Spring finally arrived in the job market. The U.S. Bureau of Labor Statistics reported that nonfarm payroll employment rose by 288,000 and the unemployment rate fell by 0.4 percentage points to 6.3% in April. That’s a strong number, reflecting both a rebound from the weather-challenged first quarter of the year, which curtailed industries such as construction and retailing. Job growth has averaged 190,000 per month over the last 12 months, according to BLS. April’s overachievement was widespread, led by gains in professional and business services, retail, restaurants, and construction.
But if the economy is blooming with the improving weather, it is certainly not booming. “The view from the outside is very positive, but there are an usual number of caveats in the report to suggest the inside picture of the labor markets is less pretty than that juicy +288K might otherwise suggest,” wrote Guy LeBas, Janney Montgomery Scott’s chief fixed income strategist.
The biggest of those caveats is the drop in the civilian labor force. The number of people in the workforce declined by 806,000 in April, after increasing 503,000 in March. It’s a disappointing drop, and lowered the labor force participation rate—the proportion of the adult population that is working or looking for work— by 0.4 percentage points to 62.8 % in April. Having fewer people active in the economy is not a recipe for growth.
That’s why the drop in the unemployment rate, while encouraging, is also distracting. “This one number is clearly not telling policymakers what it’s supposed to. It’s become a bad measure of the job market,” LeBas said. The unemployment rate dropped because people left the work force, not because they found work.
Another weakness: Job growth did not do much for wage growth. Hourly average wages for April were unchanged, and the average workweek held steady at 34.5 hours. So even though consumer spending rose last month—another spring rebound tied to the weather—workers aren’t getting the higher wages they need to increase spending. Remember, consumer spending is roughly two-thirds of the economy.

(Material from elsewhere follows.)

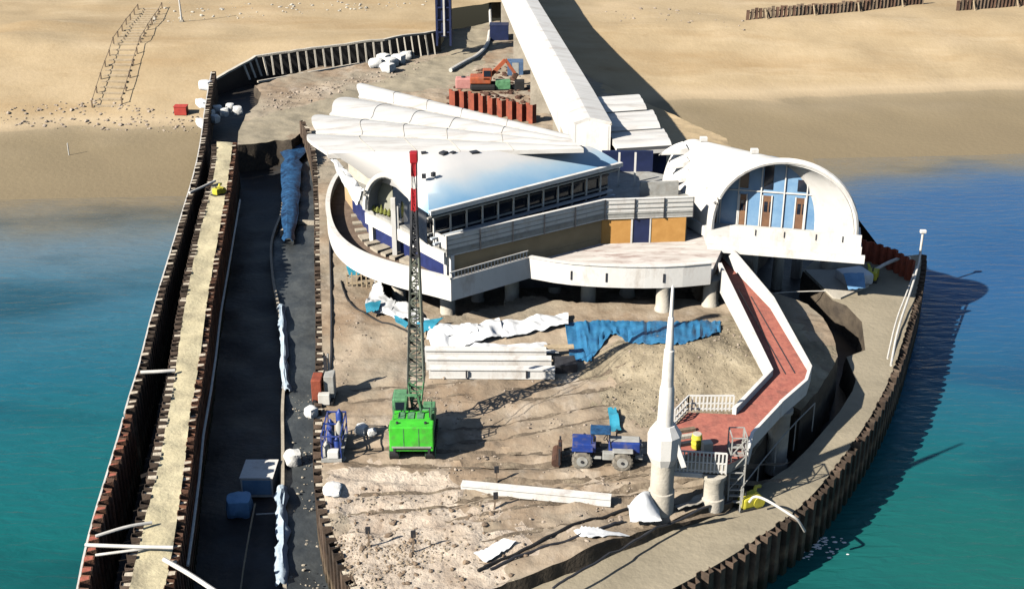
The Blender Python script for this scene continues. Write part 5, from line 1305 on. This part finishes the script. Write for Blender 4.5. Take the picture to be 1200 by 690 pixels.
for z in (1, 2.8, 4.6, 6.4):
    for sy_ in (0, 2.4): mb.bar(q+V((-1, sy_, z)), q+V((1, sy_, z)), .2)
    for sx_ in (-1, 1): mb.bar(q+V((sx_, 0, z)), q+V((sx_, 2.4, z)), .2)
mb.build('frame', 'navy', t); MB().box(q+V((0, 1.2, 3.0)), (1.6, 2.0, 5.4)).build('cladding', 'navy', t); MB().bar(q+V((.1, -.15, .5)), q+V((.1, -.15, 6)), .25).build('ladder', 'pipe', t)
pipe([ON(574, 40)+V((0, 0, .4)), ON(572, 55)+V((0, 0, .3)), ON(560, 68)+V((0, 0, .3)), ON(545, 75)+V((0, 0, .3)), ON(528, 85)+V((0, 0, .3))], .3, 'fat pale pipe curving over the ground behind the excavator')
pipe([ON(576, -4)+V((0, 0, 2)), ON(574, 20)+V((0, 0, 2)), ON(575, 38)+V((0, 0, 1.2))], .22, 'upright white pipe beside the head of the bridge')

# beach stair with rope posts
SA, SB = (103, 125), (160, 10)
lo0, lo1, hi0, hi1 = OB(108, 124), OB(143, 122), OB(162, 12), OB(190, 10)
ST = thing('beach_stair', 'long wooden stair with rope posts climbing the golden sand', 'stair', (lo0+lo1)/2)
for i in range(26):
    t = i/25; a, b = lerp(lo0, hi0, t), lerp(lo1, hi1, t); c = (a+b)/2; c.z = zbeach(c.x, c.y)
    MB().box((c.x, c.y, c.z+.05), ((b-a).length*.9, .55, .22)).build('tread', 'woodpale', ST)
for side in ((lo0, hi0), (lo1, hi1)):
    pts = []
    for i in range(12):
        q = lerp(side[0], side[1], i/11); q.z = zbeach(q.x, q.y); pts.append(q+V((0, 0, .85)))
        MB().box(q+V((0, 0, .4)), (.16, .16, 1.1)).build('post', 'wood', ST)
    MB().tube(pts, .05, 5).build('rope', 'wood', ST)
q = OB(213, 26); t = thing('beach_pole', 'tall pale pole standing on the beach above the ribbed wall', 'pole', q)
MB().tube([q, q+V((-.1, 0, 6))], [.16, .10], 8).build('shaft', 'pipe', t, smooth=True); MB().box(q+V((0, 0, .15)), (.6, .6, .3), bev=.04).build('footing', 'conc', t)
q = OB(212, 135); t = thing('red_crate', 'small red crate on the sand left of the outer wall', 'crate', q)
MB().box(q+V((0, .4, .55)), (1.6, 1.2, 1.1), bev=.06).build('body', 'redbox', t); MB().box(q+V((0, .4, 1.13)), (1.7, 1.3, .07)).build('lid', 'redbox', t)
q = OB(81, 182); tag(MB().tube([q, q+V((0, 0, 1.5))], .07, 6).build('beach_stake', 'pipe'), 'single pale stake on the wet sand at the left', 'stake')
for pts, lb in ((((876, 24), (930, 19), (1000, 14), (1080, 5)), 'long boarded palisade fence along the top of the beach'), (((1122, 13), (1160, 10), (1215, 6)), 'short boarded palisade fence at the far right of the beach')):
    w_ = [OB(*p) for p in pts]; t = thing('palisade_fence', lb, 'fence', w_[0])
    pp = resample(w_, .72); 
    for i, q in enumerate(pp[:100]):
        q = q.copy(); q.z = zbeach(q.x, q.y); h_ = random.uniform(1.7, 2.1)
        MB().box(q+V((0, 0, h_/2-.2)), (.52, .14, h_), rz=random.uniform(-.15, .15), ry=random.uniform(-.06, .06)).build('board', 'purple' if random.random() < .6 else 'wood', t)
    mb = MB()
    for a, b in zip(pp[:-1], pp[1:]): mb.bar(V((a.x, a.y+.12, zbeach(a.x, a.y)+1.1)), V((b.x, b.y+.12, zbeach(b.x, b.y)+1.1)), .1, .14)
    mb.build('rail', 'wood', t)
    for i in range(4, len(pp)-2, 12):
        q = pp[i]; z = zbeach(q.x, q.y); MB().bar(V((q.x+.2, q.y-.9, z-.1)), V((q.x, q.y-.1, z+1.5)), .16).build('prop', 'woodpale', t)

_f = P(958, 640, SEA); fo = MB()
for k in range(70):
    a = random.random()*6.28; r_ = 1.6*random.random(); c = V((_f.x+r_*math.cos(a)*1.3, _f.y+r_*math.sin(a), SEA+.02)); s_ = random.uniform(.04, .16)
    fo.add([c+V((s_*(1+.4*random.random())*math.cos(b*1.05), s_*.7*math.sin(b*1.05), .02)) for b in range(6)]+[c+V((0, 0, .06))], [(b, (b+1) % 6, 6) for b in range(6)])
tag(fo.build('foam', 'tarp', origin=(0, 0, 0)), 'patch of white foam on the sea below the pump outlet', None, None, 'stuff')
# ================================================================== RUBBLE, DEBRIS (uncountable)
def scatter(name, label, poly, n, zf, m, s0, s1, dens=None, pw=3.0):
    xs = [p[0] for p in poly]; ys = [p[1] for p in poly]; mb = MB(); k = 0; tries = 0
    ico = bmesh.new(); bmesh.ops.create_icosphere(ico, subdivisions=1, radius=1); iv = [v.co.copy() for v in ico.verts]; fi = [[v.index for v in f.verts] for f in ico.faces]; ico.free()
    while k < n and tries < n*30:
        tries += 1; x, y = random.uniform(min(xs), max(xs)), random.uniform(min(ys), max(ys))
        if not inpoly(x, y, poly): continue
        if dens and random.random() > dens(x, y): continue
        s = s0+(s1-s0)*random.random()**pw; sd_ = random.random()*90; rz_ = random.random()*6.28; sx_, sy_, sz_ = s*random.uniform(.7, 1.5), s*random.uniform(.7, 1.2), s*random.uniform(.4, .9)
        vs = []
        for v in iv:
            c = v*(1+.35*noise.noise(v*1.5+V((sd_, 0, 0)))); c = V((c.x*sx_, c.y*sy_, c.z*sz_)); c.rotate(Matrix.Rotation(rz_, 3, 'Z')); vs.append((x+c.x, y+c.y, zf(x, y)+c.z+sz_*.2))
        mb.add(vs, fi); k += 1
    o = mb.build(name, m, origin=(0, 0, 0)); tag(o, label, None, None, 'stuff')
sp_all = W([(395, 650), (383, 560), (380, 380), (430, 345), (560, 400), (700, 420), (860, 400), (960, 430), (860, 560), (740, 620), (560, 690), (430, 690)], 0)
dn = lambda x, y: max(.05, min(1, .35+1.3*fbm(x, y, .22, 3, 4.4)))
scatter('rubble', 'small stones and clods strewn over the sandy site', xy(sp_all), 2400, zsite, 'rock', .02, .13, dn, 4)
low_p = W([(385, 600), (430, 570), (560, 585), (620, 640), (600, 690), (410, 690)], 0)
scatter('clods', 'lumpy pale clods in the near part of the site', xy(low_p), 1500, zsite, 'site', .02, .11, dn)
mnd = W([(700, 450), (760, 410), (860, 400), (885, 440), (800, 470), (760, 500), (715, 500)], 0)
scatter('spoil_clods', 'rough spoil on the mound behind the mast', xy(mnd), 800, zsite, 'sitegrey', .02, .11, None)
scatter('dark_debris', 'dark scraps lying about the near sand', xy(low_p), 160, zsite, 'wood', .04, .22, None, 1.8)
far_p = W([(530, 100), (560, 80), (600, 70), (640, 130), (520, 125)], -1.2)
scatter('far_rubble', 'rubble and scrap around the excavator', xy(far_p), 320, zsite, 'rustplain', .08, .45, None, 2)
scatter('far_clods', 'earth clods around the excavator and pool', xy(W([(310, 108), (440, 80), (500, 66), (480, 85), (420, 100), (300, 135)], -1)), 260, zsite, 'rock', .06, .25, None, 2)
chn = [(p.x, p.y) for p in W([(340, 690), (340, 460), (372, 460), (378, 600), (410, 690)], zBR)]
scatter('channel_debris', 'pale scraps on the wet side channel bed', chn, 160, lambda x, y: zBR, 'conc', .03, .12, None, 2)
bl_ = W([(0, 128), (100, 118), (180, 125), (235, 128), (235, 142), (100, 140), (0, 138)], -2.4)
scatter('beach_litter', 'pale rubble line along the foot of the dry beach', xy(bl_), 260, zbeach, 'rock', .06, .32, None, 2)
bl_ = [(q.x, q.y) for q in (OB(180, 28), OB(500, 8), OB(500, 2), OB(180, 4))]
scatter('beach_scraps', 'scraps and stones on the upper beach', bl_, 150, zbeach, 'concpale', .06, .35, None, 2)
bl_ = [(q.x, q.y) for q in (OB(700, 24), OB(880, 40), OB(880, 20), OB(720, 6))]
scatter('beach_stones', 'stones on the beach right of the bridge', bl_, 50, zbeach, 'rock', .06, .35, None, 2)

# ------------------------------------------------------------------ camera, sun, sky
cam = bpy.data.cameras.new('camera'); co = bpy.data.objects.new('camera', cam); COL.objects.link(co)
co.location = (0, 0, HH); co.rotation_euler = (math.pi/2-PT, 0, 0)
cam.sensor_width = 36; cam.lens = F/1200*36; cam.clip_end = 2000; cam.clip_start = .5
S.camera = co
EL, AZ = R(34), R(33)          # shadows fall to the right and 36 degrees away from the camera
sd = V((-math.cos(AZ)*math.cos(EL), -math.sin(AZ)*math.cos(EL), math.sin(EL)))   # towards the sun
sun = bpy.data.lights.new('sun', 'SUN'); su = bpy.data.objects.new('sun', sun); COL.objects.link(su)
sun.energy = 5.0; sun.angle = R(.5); sun.color = (1, .93, .82)
su.rotation_euler = sd.to_track_quat('Z', 'Y').to_euler(); su.location = sd*150
wd = bpy.data.worlds.new('World'); S.world = wd; wd.use_nodes = True
nt = wd.node_tree; bg = nt.nodes['Background']; sk = nt.nodes.new('ShaderNodeTexSky'); sk.sky_type = 'NISHITA'
sk.sun_disc = False; sk.sun_elevation = EL; sk.sun_rotation = math.atan2(sd.x, sd.y); sk.air_density = 1.0; sk.dust_density = .5; sk.ozone_density = 1.5
nt.links.new(sk.outputs['Color'], bg.inputs['Color']); bg.inputs['Strength'].default_value = .052
S.view_settings.view_transform = 'Standard'; S.view_settings.look = 'None'; S.view_settings.gamma = 1; S.view_settings.exposure = .8
S.view_settings.use_curve_mapping = False
S.cycles.max_bounces = 6; S.cycles.diffuse_bounces = 0; S.cycles.glossy_bounces = 3
try: S.cycles.use_denoising = True
except Exception: pass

That weakness in workforce participation will continue to hold the attention of Federal Reserve Chair Janet Yellen and the Federal Open Market Committee (FOMC) as it wrestles with interest rates. Yellen is scheduled to report on the economic outlook to the congressional Joint Economic Committee next week. Part of the broader debate centers on whether keeping long-term interest rates low will help the long-term unemployed, or whether there’s a need to keep inflation on a leash as the economy expands. In other words, is there still slack in the labor market? The April data suggests there is.
Yet according to Rick Rieder, CIO of fundamental fixed income for investment firm BlackRock, companies remain risk averse and cost conscious despite the low rates, which will keep a ceiling on hiring. So will other problems, such as mismatches in skill sets and education levels. In fact, there are some economists who believe that many of the longterm unemployed will never rejoin the workforce, meaning there may not be as much slack in the labor market as you’d expect—and that rates should go up more swiftly to combat the risk of future inflation.
These factors signal a slow but steady growth in employment, but nothing like previous expansions. “Looking ahead, we continue to anticipate a trend of reasonable growth in the U.S. within a global economy whose growth rate can best be described as uninspiring, but growing nonetheless,” Rieder said.
In other words, while it’s been a warm spring in the labor market, don’t expect a hot summer.